«Dans une fiction, il faut choisir: le héros peut toucher le fond une fois, c’est même recommandé, mais la seconde est de trop, la répétition guette.» Ce n’est pas moi qui le dis, c’est le dernier Prix Renaudot, Emmanuel Carrère. Toucher le fond, on peut dire qu’Édouard Limovov l’a fait presque à répétition. Mais c’est normal, après tout, Limonov n’est pas un personnage fictif. Et comme dans la plupart des vies, il me paraît normal que le fond revienne assez souvent. Le contraire aurait été peu convaincant. Ainsi, la répétition guette, dans Limonov, mais ne se transforme jamais en redite.
Le roman de Carrère m’intriguait depuis sa sortie. Je dis roman, mais en fait, on est très proche d’une biographie rédigée de façon littéraire. Ce n’est pas la première incursion du genre pour celui qui dépeignait, dans L’Adversaire, le crime d’un pseudo médecin bien réel ayant tué sa famille entière, ne supportant pas que celle-ci apprenne la supercherie. Avec une propension à l’autofiction, une nette préférence pour les originaux de ce monde, Carrère nous entraîne cette fois-ci sur la route de l’inclassable Limonov.
Petit criminel d’abord, ouvrier ensuite, puis poète de l’underground moscovite. Ça aurait déjà suffi à la plupart d’entre nous, mais il ne s’arrête plus. Majordome d’un milliardaire américain, clochard, écrivain à succès, soldat perdu dans les guerres des Balkans, chef fondateur du Parti national-bolchévique, prisonnier politique et dissident pacifique. On l’a dit révolutionnaire et génial, mais aussi fasciste et mégalomane.

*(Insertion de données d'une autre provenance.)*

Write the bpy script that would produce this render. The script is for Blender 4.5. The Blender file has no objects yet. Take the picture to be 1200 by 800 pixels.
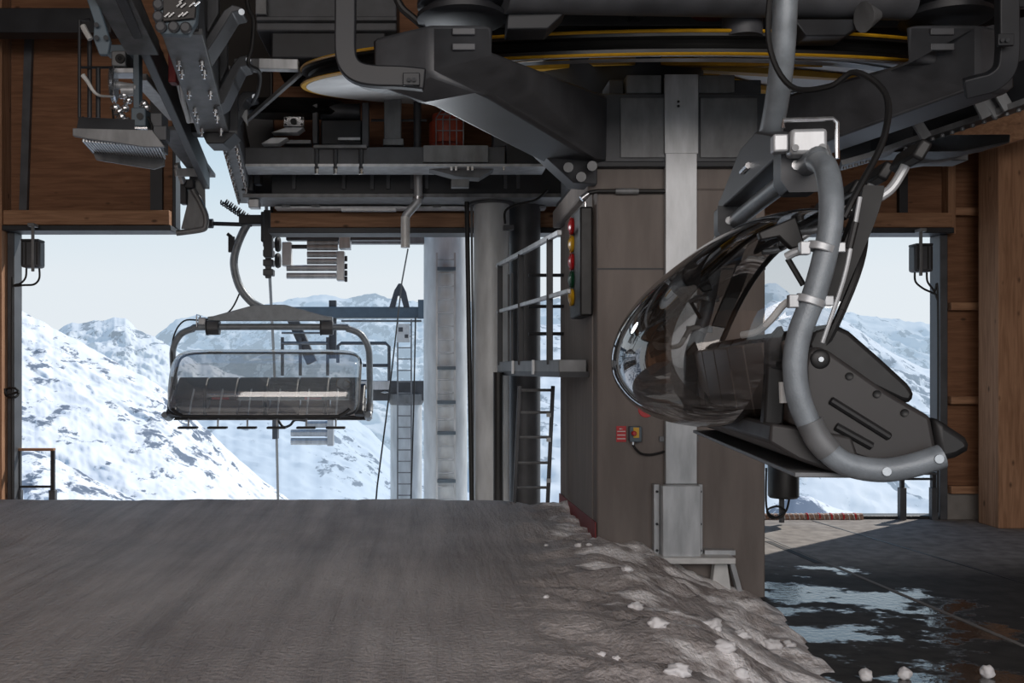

De loin, c’est ce que j’ai lu de meilleur cette année. Chaque page est admirablement travaillée; l’histoire, entrecoupée de réflexions et d’anecdotes personnelles qui donnent l’impression de lire le récit avec Carrère qui commenterait par-dessus notre épaule. Carrère n’a peut-être pas choisi «une vie romanesque, dangereuse» comme Limonov, mais comme celle-ci, son œuvre «a pris le risque de se mêler à l’histoire».
Limonov, Emmanuel Carrère, P.O.L, 2011, 489 p.